[SET EXERCISE]
Using the data below, tally the lines that include the string "scene". Only the number is wanted.

[GIVEN DATA]
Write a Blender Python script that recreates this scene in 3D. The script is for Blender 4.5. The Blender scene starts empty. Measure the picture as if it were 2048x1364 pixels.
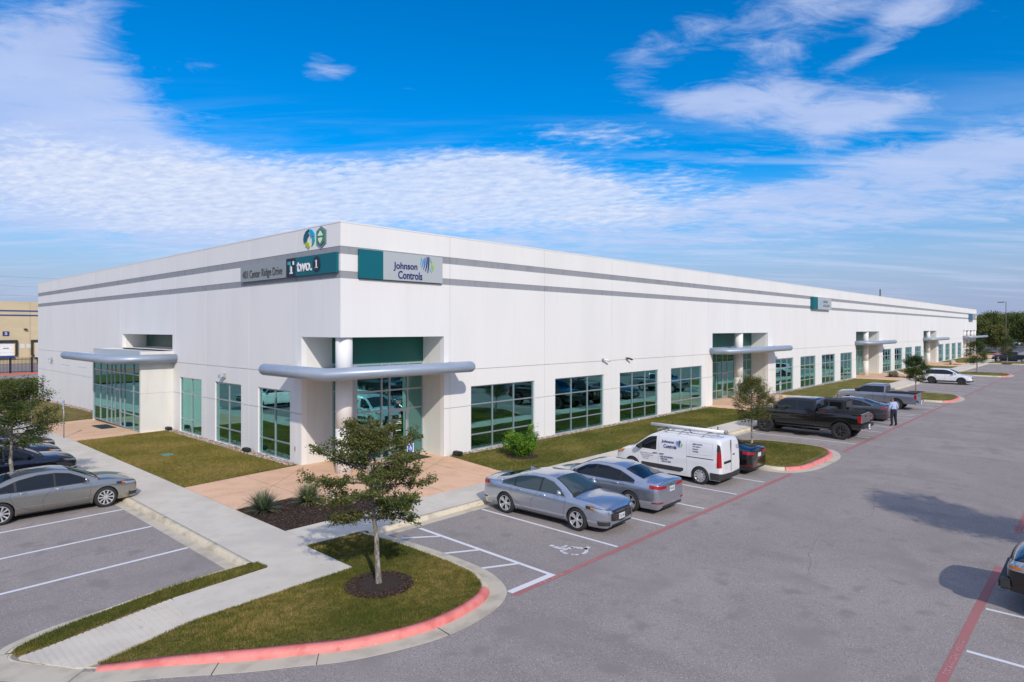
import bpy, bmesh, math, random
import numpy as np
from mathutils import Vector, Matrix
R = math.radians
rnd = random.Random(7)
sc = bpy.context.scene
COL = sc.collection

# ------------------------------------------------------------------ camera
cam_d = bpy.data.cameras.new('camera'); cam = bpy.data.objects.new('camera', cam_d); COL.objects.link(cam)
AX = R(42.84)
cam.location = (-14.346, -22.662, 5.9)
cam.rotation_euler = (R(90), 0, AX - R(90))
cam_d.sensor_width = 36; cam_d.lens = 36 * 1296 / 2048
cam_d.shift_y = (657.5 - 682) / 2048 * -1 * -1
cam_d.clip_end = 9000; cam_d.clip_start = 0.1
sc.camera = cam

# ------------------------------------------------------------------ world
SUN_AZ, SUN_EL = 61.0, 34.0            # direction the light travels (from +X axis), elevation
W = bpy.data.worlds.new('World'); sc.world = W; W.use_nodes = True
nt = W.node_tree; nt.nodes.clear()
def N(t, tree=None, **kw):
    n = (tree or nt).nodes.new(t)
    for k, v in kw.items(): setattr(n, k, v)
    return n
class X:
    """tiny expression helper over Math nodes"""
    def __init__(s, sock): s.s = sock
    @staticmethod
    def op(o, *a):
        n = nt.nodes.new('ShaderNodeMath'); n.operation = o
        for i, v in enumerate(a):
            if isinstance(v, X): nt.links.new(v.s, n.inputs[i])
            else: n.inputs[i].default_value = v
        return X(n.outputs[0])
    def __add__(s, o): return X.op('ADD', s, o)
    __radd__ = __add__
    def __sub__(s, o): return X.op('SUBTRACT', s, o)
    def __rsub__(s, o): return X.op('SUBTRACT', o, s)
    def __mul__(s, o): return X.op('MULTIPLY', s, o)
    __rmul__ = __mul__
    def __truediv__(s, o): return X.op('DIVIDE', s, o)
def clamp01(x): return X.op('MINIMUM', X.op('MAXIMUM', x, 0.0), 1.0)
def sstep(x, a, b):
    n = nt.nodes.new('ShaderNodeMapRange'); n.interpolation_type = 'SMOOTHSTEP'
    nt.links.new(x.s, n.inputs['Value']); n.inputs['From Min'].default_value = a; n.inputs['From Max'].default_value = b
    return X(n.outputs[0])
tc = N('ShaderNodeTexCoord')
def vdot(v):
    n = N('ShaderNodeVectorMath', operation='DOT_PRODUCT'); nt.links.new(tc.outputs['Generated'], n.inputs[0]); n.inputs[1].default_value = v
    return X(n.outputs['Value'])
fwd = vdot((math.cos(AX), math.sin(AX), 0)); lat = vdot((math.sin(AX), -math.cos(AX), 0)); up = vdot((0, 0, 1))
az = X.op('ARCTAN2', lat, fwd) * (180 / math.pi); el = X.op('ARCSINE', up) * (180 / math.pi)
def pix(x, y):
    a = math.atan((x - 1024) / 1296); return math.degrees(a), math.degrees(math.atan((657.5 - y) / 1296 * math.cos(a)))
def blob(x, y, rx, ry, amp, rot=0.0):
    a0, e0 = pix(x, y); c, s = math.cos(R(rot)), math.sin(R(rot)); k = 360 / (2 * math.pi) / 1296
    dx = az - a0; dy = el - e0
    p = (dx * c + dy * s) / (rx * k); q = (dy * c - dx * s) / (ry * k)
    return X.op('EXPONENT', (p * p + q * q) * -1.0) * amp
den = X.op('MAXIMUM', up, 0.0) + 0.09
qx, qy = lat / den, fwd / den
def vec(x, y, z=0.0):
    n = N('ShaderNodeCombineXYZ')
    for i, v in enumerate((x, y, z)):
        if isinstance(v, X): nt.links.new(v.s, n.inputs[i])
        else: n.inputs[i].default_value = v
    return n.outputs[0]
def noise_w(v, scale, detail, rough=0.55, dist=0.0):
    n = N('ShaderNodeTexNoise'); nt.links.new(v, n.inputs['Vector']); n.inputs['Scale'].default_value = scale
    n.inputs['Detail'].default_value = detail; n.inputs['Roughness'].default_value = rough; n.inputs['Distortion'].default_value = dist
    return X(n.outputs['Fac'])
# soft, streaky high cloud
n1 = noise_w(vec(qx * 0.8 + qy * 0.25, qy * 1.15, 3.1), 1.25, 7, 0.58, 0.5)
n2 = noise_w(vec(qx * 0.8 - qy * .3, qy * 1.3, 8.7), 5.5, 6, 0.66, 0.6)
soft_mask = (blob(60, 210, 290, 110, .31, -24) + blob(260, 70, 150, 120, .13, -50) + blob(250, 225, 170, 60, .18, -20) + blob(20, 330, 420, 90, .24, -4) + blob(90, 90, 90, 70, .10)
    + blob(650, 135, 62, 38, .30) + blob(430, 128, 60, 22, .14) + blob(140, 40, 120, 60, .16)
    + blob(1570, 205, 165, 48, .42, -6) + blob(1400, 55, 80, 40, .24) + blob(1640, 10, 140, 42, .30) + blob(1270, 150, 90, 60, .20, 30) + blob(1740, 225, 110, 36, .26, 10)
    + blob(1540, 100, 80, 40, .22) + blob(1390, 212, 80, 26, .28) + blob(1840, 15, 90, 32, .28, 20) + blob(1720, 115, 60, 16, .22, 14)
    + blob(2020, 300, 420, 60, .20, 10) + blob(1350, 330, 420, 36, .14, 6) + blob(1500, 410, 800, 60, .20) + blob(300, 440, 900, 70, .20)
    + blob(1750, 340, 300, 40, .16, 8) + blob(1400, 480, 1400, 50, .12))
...
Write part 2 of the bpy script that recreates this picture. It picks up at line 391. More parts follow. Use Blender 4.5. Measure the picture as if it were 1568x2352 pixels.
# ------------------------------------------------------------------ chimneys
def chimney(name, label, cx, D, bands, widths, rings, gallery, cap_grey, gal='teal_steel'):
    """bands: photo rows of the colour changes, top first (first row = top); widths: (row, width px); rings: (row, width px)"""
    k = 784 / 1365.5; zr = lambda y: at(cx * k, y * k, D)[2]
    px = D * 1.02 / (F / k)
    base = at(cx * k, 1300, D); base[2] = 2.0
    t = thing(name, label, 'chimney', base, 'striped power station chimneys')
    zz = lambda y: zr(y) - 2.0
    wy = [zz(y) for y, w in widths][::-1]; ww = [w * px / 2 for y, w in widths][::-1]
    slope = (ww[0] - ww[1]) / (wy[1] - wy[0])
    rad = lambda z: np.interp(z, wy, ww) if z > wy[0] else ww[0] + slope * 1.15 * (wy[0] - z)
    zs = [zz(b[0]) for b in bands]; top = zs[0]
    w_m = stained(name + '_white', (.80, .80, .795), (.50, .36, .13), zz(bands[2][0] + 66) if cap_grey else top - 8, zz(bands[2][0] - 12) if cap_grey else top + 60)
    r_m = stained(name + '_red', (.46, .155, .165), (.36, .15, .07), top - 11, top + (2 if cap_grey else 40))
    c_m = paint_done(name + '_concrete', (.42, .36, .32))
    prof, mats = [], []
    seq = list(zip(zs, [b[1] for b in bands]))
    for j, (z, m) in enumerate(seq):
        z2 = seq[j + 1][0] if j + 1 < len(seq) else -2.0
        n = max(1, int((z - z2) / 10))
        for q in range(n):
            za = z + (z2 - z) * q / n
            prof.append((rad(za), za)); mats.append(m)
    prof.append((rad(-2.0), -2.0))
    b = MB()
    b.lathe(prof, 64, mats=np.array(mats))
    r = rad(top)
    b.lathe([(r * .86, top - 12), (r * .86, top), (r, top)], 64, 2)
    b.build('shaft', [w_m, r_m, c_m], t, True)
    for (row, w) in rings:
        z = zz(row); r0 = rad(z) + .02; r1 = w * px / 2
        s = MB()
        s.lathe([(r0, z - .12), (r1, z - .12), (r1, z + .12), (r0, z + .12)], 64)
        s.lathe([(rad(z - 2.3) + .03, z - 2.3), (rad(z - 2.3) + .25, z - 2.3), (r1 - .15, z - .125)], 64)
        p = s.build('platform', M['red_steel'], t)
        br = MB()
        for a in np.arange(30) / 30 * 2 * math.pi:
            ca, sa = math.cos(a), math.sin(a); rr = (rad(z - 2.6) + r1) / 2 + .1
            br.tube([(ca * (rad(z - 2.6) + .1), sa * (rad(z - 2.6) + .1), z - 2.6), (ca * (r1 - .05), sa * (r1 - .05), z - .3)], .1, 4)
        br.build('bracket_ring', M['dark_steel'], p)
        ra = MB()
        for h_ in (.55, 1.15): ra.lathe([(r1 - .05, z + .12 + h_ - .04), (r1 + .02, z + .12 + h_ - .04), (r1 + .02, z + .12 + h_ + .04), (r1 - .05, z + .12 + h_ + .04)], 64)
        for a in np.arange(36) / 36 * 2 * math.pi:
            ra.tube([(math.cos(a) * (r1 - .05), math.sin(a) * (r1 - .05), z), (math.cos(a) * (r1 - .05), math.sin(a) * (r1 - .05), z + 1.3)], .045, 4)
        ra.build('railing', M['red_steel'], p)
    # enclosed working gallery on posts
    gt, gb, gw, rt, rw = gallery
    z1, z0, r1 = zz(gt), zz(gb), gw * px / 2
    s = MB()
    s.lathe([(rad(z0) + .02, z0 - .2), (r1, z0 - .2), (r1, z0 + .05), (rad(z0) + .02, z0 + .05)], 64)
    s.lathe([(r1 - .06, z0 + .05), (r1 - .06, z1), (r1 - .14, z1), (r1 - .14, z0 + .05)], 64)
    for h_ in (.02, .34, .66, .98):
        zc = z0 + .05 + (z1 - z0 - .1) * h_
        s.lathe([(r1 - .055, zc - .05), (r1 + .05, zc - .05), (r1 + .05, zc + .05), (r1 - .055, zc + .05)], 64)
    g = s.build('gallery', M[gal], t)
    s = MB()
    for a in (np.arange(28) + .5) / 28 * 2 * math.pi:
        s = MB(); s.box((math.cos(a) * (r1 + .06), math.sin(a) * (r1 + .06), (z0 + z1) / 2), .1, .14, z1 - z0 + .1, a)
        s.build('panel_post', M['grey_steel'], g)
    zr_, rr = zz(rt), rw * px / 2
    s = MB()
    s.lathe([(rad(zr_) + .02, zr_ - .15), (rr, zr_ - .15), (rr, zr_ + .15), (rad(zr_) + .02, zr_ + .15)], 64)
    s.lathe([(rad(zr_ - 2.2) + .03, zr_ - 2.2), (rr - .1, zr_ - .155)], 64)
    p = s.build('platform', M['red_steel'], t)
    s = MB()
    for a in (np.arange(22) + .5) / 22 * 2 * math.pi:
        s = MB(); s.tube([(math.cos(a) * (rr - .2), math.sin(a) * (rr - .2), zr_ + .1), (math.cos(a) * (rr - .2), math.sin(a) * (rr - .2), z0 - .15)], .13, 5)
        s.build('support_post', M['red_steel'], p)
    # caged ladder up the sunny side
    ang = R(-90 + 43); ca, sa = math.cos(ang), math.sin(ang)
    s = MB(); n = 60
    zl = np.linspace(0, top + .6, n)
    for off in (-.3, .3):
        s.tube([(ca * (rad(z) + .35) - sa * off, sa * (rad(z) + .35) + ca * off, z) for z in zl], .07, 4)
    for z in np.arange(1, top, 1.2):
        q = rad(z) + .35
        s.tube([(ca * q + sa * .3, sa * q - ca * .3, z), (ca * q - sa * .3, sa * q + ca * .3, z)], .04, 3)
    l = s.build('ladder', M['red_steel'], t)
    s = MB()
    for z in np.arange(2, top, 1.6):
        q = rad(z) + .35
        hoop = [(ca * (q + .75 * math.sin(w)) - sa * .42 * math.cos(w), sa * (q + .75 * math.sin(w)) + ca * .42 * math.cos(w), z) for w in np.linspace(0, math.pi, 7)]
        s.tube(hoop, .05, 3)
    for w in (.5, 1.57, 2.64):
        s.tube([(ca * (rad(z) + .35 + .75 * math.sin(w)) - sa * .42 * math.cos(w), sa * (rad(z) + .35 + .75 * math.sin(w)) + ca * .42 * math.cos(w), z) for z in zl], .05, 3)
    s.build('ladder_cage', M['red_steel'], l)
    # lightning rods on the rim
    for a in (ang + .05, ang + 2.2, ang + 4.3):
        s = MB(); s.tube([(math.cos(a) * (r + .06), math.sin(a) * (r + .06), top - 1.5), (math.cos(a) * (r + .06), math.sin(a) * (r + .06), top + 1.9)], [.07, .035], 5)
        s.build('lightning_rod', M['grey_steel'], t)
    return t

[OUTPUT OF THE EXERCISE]
2